Exercise requirements → Please give the data below again in full, exactly as it stands.

Information supplied →
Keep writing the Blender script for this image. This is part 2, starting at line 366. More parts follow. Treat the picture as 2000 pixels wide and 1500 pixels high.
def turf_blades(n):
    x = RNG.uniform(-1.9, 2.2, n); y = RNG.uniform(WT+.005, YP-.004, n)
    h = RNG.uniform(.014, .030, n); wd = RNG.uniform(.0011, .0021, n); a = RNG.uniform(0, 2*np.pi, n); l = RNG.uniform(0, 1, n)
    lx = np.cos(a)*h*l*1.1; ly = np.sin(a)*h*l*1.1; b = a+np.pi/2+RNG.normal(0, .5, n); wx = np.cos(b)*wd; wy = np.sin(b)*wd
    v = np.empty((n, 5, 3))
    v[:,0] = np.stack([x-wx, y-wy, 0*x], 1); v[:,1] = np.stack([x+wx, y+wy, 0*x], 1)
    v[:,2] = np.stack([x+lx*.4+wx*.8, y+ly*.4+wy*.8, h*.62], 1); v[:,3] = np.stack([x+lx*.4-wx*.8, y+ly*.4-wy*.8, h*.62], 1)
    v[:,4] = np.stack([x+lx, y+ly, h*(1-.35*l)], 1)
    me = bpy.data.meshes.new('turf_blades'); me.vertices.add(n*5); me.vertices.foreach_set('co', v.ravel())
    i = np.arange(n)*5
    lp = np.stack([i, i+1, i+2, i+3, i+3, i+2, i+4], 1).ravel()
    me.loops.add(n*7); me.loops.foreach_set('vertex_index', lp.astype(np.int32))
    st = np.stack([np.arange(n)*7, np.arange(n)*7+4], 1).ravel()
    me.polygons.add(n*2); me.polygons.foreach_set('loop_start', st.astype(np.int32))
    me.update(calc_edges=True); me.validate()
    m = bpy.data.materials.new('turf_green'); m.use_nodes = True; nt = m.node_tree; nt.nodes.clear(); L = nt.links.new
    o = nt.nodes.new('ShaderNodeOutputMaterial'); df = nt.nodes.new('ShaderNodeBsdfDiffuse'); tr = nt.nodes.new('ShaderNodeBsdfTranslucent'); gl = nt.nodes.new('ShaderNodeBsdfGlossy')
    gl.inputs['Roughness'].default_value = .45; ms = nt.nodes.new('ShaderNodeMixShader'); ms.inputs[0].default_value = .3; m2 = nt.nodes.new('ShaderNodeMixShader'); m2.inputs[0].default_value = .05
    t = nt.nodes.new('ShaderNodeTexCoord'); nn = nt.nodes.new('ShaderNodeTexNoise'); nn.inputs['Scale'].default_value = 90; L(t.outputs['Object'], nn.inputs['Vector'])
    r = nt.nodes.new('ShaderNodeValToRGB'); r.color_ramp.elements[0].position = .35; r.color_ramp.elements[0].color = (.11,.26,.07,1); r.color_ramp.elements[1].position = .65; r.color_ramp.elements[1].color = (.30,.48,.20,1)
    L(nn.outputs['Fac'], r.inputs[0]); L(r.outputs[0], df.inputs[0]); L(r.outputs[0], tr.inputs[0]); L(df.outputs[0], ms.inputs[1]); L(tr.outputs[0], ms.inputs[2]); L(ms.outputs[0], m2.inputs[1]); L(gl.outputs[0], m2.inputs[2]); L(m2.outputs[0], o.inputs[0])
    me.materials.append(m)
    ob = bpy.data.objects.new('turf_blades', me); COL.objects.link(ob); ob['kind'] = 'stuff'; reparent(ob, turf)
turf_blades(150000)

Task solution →
Keep writing the Blender script for this image. This is part 2, starting at line 366. More parts follow. Treat the picture as 2000 pixels wide and 1500 pixels high.
def turf_blades(n):
    x = RNG.uniform(-1.9, 2.2, n); y = RNG.uniform(WT+.005, YP-.004, n)
    h = RNG.uniform(.014, .030, n); wd = RNG.uniform(.0011, .0021, n); a = RNG.uniform(0, 2*np.pi, n); l = RNG.uniform(0, 1, n)
    lx = np.cos(a)*h*l*1.1; ly = np.sin(a)*h*l*1.1; b = a+np.pi/2+RNG.normal(0, .5, n); wx = np.cos(b)*wd; wy = np.sin(b)*wd
    v = np.empty((n, 5, 3))
    v[:,0] = np.stack([x-wx, y-wy, 0*x], 1); v[:,1] = np.stack([x+wx, y+wy, 0*x], 1)
    v[:,2] = np.stack([x+lx*.4+wx*.8, y+ly*.4+wy*.8, h*.62], 1); v[:,3] = np.stack([x+lx*.4-wx*.8, y+ly*.4-wy*.8, h*.62], 1)
    v[:,4] = np.stack([x+lx, y+ly, h*(1-.35*l)], 1)
    me = bpy.data.meshes.new('turf_blades'); me.vertices.add(n*5); me.vertices.foreach_set('co', v.ravel())
    i = np.arange(n)*5
    lp = np.stack([i, i+1, i+2, i+3, i+3, i+2, i+4], 1).ravel()
    me.loops.add(n*7); me.loops.foreach_set('vertex_index', lp.astype(np.int32))
    st = np.stack([np.arange(n)*7, np.arange(n)*7+4], 1).ravel()
    me.polygons.add(n*2); me.polygons.foreach_set('loop_start', st.astype(np.int32))
    me.update(calc_edges=True); me.validate()
    m = bpy.data.materials.new('turf_green'); m.use_nodes = True; nt = m.node_tree; nt.nodes.clear(); L = nt.links.new
    o = nt.nodes.new('ShaderNodeOutputMaterial'); df = nt.nodes.new('ShaderNodeBsdfDiffuse'); tr = nt.nodes.new('ShaderNodeBsdfTranslucent'); gl = nt.nodes.new('ShaderNodeBsdfGlossy')
    gl.inputs['Roughness'].default_value = .45; ms = nt.nodes.new('ShaderNodeMixShader'); ms.inputs[0].default_value = .3; m2 = nt.nodes.new('ShaderNodeMixShader'); m2.inputs[0].default_value = .05
    t = nt.nodes.new('ShaderNodeTexCoord'); nn = nt.nodes.new('ShaderNodeTexNoise'); nn.inputs['Scale'].default_value = 90; L(t.outputs['Object'], nn.inputs['Vector'])
    r = nt.nodes.new('ShaderNodeValToRGB'); r.color_ramp.elements[0].position = .35; r.color_ramp.elements[0].color = (.11,.26,.07,1); r.color_ramp.elements[1].position = .65; r.color_ramp.elements[1].color = (.30,.48,.20,1)
    L(nn.outputs['Fac'], r.inputs[0]); L(r.outputs[0], df.inputs[0]); L(r.outputs[0], tr.inputs[0]); L(df.outputs[0], ms.inputs[1]); L(tr.outputs[0], ms.inputs[2]); L(ms.outputs[0], m2.inputs[1]); L(gl.outputs[0], m2.inputs[2]); L(m2.outputs[0], o.inputs[0])
    me.materials.append(m)
    ob = bpy.data.objects.new('turf_blades', me); COL.objects.link(ob); ob['kind'] = 'stuff'; reparent(ob, turf)
turf_blades(150000)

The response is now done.